Part of that challenge involves ensuring the U.S. Department of Homeland Security has a workable a plan ready to implement for border operations once Title 42 is lifted. The Administrative Procedures Act (APA) requires a public notice period, with sufficient time for comment, before the CDC’s Title 42 order can be ended. And there is a requirement that the CDC show its proposed change is not “arbitrary and capricious.”

The lawsuit contends keeping Title 42 in place until an APA-compliant plan is in place will prevent “an imminent, man-made, self-inflicted calamity: the abrupt elimination of the only safety valve preventing this administration’s disastrous border policies from devolving into an unmitigated catastrophe.”

Summerhays was asked to change the temporary order into a permanent injunction, which he considered last week.

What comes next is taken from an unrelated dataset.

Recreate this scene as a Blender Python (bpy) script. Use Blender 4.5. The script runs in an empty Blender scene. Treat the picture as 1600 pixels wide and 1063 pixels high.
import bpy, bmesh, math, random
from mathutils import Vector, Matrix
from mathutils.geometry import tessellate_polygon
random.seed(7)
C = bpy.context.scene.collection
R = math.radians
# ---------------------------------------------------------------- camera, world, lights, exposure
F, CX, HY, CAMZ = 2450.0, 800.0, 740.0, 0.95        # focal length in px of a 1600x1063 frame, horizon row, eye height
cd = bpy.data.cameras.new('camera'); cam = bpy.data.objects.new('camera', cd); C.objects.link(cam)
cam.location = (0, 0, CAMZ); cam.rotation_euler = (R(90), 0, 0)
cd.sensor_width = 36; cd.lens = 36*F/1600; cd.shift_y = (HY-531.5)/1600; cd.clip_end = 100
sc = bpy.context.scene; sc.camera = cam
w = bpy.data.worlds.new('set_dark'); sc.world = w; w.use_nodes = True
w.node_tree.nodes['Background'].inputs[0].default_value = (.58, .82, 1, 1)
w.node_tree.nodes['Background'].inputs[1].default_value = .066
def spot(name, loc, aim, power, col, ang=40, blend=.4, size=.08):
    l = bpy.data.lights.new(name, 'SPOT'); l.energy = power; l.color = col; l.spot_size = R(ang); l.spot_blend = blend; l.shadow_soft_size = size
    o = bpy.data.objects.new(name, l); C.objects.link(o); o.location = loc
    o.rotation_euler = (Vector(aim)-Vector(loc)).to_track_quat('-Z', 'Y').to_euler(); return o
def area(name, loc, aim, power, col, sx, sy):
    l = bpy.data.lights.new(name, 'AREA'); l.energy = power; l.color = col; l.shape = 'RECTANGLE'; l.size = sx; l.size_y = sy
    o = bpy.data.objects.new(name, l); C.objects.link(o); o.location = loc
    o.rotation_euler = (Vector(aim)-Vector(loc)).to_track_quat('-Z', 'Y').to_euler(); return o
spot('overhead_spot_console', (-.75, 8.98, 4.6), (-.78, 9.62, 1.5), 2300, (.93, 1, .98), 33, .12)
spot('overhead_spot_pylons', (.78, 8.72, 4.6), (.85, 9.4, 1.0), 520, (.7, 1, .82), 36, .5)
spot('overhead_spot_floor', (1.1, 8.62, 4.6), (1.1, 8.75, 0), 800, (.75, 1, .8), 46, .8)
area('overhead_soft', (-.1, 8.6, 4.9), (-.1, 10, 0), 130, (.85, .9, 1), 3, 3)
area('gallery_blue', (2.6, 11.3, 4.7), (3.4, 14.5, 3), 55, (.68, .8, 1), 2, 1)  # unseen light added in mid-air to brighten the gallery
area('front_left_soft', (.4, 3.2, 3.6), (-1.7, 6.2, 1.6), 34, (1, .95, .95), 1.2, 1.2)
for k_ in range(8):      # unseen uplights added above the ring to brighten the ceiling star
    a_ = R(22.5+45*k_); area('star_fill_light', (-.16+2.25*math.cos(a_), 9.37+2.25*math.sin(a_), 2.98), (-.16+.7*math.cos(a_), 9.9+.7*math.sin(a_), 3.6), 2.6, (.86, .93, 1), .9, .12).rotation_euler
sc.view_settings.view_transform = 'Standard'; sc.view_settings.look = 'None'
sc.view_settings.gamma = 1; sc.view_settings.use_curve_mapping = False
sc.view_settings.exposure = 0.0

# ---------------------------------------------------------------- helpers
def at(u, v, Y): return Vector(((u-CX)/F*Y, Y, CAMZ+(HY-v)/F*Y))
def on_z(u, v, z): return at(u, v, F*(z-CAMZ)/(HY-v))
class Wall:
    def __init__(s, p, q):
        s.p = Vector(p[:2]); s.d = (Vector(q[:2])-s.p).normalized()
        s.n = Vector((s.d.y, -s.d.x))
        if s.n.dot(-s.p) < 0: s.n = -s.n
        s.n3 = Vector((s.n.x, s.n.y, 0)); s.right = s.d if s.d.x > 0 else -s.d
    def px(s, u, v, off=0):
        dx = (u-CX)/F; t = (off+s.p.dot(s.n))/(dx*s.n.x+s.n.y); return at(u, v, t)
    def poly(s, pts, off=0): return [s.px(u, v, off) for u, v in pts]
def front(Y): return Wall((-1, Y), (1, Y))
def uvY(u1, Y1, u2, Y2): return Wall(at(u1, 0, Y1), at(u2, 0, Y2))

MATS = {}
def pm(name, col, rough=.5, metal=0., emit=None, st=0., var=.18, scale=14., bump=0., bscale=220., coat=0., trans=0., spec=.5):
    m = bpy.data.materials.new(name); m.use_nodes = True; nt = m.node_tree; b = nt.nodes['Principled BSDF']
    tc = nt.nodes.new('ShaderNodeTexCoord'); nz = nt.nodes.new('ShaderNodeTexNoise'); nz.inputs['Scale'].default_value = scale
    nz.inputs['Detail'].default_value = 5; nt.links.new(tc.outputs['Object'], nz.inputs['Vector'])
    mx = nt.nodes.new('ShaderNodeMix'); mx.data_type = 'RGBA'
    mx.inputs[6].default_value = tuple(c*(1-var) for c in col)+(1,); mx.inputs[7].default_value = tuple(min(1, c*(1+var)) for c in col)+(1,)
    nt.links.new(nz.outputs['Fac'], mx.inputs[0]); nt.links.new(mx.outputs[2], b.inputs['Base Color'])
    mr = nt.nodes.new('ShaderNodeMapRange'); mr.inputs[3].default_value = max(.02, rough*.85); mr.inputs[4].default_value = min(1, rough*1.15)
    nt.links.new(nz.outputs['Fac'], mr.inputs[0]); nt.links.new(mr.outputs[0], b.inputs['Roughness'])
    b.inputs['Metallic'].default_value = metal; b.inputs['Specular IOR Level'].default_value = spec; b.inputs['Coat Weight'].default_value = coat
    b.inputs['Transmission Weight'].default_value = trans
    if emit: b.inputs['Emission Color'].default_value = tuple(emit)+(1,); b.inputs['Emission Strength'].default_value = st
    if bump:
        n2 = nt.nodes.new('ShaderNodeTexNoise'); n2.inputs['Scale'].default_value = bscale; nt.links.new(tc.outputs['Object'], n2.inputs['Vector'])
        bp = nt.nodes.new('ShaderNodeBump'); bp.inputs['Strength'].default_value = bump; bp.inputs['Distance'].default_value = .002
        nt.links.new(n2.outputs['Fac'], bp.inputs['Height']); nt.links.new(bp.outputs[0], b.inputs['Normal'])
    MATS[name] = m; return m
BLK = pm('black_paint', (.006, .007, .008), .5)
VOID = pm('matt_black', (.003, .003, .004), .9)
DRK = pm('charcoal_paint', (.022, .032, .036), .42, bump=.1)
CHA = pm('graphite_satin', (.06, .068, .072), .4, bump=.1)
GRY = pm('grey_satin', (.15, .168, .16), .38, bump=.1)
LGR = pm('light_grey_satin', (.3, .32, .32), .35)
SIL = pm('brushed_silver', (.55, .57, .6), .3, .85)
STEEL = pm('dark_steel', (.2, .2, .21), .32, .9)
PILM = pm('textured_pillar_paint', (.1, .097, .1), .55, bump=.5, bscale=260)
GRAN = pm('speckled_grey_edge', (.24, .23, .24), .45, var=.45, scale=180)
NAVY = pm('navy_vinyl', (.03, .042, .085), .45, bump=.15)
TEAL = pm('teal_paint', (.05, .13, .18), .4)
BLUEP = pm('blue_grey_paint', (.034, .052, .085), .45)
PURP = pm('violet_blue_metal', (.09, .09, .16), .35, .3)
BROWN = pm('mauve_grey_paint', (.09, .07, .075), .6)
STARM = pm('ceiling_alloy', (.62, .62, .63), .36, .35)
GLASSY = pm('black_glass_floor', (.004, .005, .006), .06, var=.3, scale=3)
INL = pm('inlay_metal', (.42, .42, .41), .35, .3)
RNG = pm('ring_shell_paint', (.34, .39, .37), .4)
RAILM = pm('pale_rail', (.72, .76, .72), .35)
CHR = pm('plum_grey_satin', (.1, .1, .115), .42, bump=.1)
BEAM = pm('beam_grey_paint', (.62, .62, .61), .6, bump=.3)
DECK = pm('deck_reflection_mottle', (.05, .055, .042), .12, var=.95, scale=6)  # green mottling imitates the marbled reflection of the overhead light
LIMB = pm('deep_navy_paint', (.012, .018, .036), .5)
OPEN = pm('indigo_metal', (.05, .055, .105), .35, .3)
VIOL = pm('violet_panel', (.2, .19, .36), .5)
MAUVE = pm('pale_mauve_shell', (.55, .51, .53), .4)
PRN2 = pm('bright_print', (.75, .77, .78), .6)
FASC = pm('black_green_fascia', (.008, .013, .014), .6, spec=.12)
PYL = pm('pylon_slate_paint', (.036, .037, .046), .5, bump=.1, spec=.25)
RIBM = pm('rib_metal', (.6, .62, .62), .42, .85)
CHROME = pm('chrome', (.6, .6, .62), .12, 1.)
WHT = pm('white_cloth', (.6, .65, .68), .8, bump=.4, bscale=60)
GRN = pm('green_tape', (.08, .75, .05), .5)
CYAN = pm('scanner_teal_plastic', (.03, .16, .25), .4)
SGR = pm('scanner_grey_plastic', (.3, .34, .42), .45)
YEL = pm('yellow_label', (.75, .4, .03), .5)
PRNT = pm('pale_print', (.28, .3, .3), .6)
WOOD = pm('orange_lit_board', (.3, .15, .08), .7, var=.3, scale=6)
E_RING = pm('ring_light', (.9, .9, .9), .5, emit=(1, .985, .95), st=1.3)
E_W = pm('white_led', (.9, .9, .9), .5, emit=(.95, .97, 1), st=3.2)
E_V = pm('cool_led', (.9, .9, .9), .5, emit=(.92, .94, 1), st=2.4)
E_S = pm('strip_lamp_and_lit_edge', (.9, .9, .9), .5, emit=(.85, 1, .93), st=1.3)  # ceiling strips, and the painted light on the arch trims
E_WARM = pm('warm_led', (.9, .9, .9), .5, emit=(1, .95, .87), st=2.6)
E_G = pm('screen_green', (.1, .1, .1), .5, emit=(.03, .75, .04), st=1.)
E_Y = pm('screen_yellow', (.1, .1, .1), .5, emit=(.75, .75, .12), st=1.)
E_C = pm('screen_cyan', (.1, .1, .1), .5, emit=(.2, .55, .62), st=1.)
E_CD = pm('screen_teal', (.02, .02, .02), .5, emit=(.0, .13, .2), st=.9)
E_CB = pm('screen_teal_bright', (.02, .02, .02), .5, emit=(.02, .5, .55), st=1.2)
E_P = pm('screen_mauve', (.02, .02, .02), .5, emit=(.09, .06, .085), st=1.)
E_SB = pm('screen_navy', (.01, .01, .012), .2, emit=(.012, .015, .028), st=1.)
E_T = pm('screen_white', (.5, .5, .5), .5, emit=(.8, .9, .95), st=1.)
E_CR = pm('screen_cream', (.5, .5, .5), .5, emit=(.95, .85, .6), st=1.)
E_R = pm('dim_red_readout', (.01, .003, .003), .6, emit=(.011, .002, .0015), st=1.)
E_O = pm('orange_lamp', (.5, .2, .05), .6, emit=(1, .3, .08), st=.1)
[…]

His May 20 ruling notes the states provided sufficient evidence to support their argument that the CDC’s announced termination of Title 42 will increase community and state costs for healthcare, education, and public safety as a result of “increased border crossings and that, based on the government’s estimates, the increase may be as high as three-fold.”

Arizona Attorney General Mark Brnovich called Summerhays’ ruling “a significant win,” and noted that maintaining Title 42 for now is vital.

“I’m grateful to the court for upholding the rule of law and helping maintain some level of sanity as we continue to battle the Biden-made border crisis,” Brnovich said.

In the meantime, U.S. Border Patrol Chief John Modlin of the Tucson Sector continues to tweet about the never-ending group of undocumented migrants and deadly fentanyl coming across the southwest border.

Modlin announced earlier this month that Tucson Sector agents hosted a binational training for immigration officers assigned to the Instituto Nacional de Migración. The training held at the Nogales Station included first aid and fentanyl exposure. It will enhance the handling of emergencies along the shared border, Modlin noted.

Modlin also recently hosted a delegation from Poland and the Baltic states to discuss  border security best practices. And he shared information about that two large groups of had been encountered by USBP agents near Lukeville.

Those taken into custody were citizens of Brazil, Chile, Cuba, Guatemala, and Peru.